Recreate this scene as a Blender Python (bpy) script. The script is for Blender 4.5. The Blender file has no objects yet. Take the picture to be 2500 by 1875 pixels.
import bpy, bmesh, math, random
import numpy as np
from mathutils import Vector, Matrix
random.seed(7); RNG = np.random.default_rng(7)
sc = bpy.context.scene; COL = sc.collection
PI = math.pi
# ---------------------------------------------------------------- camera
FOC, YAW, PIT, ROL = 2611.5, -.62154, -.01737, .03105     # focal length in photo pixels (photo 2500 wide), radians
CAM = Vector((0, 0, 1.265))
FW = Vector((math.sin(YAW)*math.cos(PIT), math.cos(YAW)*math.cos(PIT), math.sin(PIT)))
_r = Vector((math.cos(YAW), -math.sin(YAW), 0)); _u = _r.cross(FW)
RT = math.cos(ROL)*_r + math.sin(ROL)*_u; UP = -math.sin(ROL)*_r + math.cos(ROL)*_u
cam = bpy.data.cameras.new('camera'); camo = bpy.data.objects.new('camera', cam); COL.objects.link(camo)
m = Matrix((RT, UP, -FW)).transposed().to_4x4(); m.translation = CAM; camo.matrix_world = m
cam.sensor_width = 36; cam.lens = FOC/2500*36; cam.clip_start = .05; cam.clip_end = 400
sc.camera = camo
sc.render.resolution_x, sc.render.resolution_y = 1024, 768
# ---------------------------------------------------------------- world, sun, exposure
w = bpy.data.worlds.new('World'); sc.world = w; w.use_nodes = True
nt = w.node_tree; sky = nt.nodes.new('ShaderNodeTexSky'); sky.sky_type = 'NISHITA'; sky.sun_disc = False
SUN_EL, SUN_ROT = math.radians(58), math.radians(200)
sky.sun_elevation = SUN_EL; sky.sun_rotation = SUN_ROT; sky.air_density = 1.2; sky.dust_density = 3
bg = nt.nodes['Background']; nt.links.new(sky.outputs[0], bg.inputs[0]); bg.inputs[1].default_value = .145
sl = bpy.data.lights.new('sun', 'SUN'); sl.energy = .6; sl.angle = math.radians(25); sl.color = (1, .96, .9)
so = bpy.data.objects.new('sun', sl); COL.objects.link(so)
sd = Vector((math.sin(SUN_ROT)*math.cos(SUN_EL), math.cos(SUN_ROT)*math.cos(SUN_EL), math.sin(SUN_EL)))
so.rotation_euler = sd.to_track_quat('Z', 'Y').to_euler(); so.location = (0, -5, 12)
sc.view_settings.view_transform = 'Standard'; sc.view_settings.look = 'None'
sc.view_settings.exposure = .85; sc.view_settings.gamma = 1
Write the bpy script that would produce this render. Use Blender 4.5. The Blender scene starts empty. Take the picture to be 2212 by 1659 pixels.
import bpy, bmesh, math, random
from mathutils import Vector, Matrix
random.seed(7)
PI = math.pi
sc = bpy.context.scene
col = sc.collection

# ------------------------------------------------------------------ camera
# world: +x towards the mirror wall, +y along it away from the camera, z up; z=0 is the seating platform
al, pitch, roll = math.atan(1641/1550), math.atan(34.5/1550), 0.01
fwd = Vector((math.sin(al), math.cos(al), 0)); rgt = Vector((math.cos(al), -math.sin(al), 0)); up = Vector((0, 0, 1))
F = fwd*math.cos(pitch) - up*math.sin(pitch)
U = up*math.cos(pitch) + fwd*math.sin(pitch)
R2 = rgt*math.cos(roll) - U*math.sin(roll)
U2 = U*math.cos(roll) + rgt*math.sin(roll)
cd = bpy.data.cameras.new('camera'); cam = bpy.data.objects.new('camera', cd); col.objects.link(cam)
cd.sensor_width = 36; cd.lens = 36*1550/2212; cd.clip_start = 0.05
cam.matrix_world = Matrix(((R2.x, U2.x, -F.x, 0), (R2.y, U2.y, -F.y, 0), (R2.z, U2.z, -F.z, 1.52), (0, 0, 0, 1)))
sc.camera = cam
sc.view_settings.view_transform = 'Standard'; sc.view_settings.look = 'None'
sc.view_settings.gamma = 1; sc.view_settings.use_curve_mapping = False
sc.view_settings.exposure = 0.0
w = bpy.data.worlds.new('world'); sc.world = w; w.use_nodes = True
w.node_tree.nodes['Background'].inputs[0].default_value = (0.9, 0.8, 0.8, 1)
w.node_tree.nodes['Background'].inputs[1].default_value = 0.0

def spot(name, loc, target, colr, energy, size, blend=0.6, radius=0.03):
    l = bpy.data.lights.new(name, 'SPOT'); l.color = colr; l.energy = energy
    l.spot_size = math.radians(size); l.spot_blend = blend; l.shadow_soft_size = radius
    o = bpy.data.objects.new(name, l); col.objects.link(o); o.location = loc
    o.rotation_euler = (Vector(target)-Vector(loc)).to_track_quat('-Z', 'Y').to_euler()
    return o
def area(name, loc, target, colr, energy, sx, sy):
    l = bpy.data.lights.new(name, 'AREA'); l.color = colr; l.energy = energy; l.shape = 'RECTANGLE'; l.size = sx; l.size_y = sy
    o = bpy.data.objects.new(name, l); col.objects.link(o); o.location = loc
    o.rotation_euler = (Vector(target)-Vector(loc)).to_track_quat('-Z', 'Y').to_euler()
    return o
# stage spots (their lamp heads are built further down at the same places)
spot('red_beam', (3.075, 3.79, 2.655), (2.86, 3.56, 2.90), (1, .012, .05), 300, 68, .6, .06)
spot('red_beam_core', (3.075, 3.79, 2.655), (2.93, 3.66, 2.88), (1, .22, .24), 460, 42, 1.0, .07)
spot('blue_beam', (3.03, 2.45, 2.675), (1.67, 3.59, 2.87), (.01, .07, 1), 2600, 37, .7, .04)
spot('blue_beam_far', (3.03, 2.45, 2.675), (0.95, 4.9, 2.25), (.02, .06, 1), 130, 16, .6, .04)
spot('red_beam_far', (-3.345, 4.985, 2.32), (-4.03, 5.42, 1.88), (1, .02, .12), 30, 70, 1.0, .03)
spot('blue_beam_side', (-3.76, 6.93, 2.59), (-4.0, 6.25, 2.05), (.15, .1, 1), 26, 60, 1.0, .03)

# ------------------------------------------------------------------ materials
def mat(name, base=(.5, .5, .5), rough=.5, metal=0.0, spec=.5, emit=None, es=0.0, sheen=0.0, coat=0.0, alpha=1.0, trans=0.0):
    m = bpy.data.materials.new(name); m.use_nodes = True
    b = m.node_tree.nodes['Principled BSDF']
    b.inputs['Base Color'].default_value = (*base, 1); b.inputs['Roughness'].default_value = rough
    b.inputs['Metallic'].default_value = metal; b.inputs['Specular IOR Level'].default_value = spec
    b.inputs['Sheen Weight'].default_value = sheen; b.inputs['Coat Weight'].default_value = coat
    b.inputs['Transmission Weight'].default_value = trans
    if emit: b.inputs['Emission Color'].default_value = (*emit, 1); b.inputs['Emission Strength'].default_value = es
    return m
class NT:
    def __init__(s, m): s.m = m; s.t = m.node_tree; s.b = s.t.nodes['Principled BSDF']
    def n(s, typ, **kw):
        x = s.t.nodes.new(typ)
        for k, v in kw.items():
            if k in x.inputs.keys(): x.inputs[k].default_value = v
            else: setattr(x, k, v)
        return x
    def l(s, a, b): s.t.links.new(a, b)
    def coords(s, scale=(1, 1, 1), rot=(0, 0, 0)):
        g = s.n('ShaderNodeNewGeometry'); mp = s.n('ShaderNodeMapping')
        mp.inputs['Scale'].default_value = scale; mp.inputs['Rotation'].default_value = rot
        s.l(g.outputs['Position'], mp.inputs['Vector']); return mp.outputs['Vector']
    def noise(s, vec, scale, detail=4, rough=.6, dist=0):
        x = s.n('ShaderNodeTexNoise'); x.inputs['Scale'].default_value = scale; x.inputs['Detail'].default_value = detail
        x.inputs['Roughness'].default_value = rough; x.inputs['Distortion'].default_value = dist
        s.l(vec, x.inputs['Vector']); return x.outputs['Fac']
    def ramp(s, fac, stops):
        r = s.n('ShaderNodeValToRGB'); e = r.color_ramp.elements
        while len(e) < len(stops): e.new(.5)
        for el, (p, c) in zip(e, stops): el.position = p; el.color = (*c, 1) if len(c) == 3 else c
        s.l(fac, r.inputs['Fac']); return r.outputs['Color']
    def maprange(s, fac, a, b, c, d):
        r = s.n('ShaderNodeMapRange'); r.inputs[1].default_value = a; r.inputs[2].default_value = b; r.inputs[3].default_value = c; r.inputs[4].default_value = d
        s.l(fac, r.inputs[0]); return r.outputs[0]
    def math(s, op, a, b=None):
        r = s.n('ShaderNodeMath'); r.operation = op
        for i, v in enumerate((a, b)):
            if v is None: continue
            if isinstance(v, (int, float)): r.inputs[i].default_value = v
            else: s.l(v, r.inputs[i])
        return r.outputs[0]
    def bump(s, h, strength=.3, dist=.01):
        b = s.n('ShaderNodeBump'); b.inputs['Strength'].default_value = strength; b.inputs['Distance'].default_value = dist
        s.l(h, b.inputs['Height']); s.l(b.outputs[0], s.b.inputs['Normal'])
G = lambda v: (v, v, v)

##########

Count the lines above that contain the word "Blender", and give only that number.

EXERCISE RESULT | 2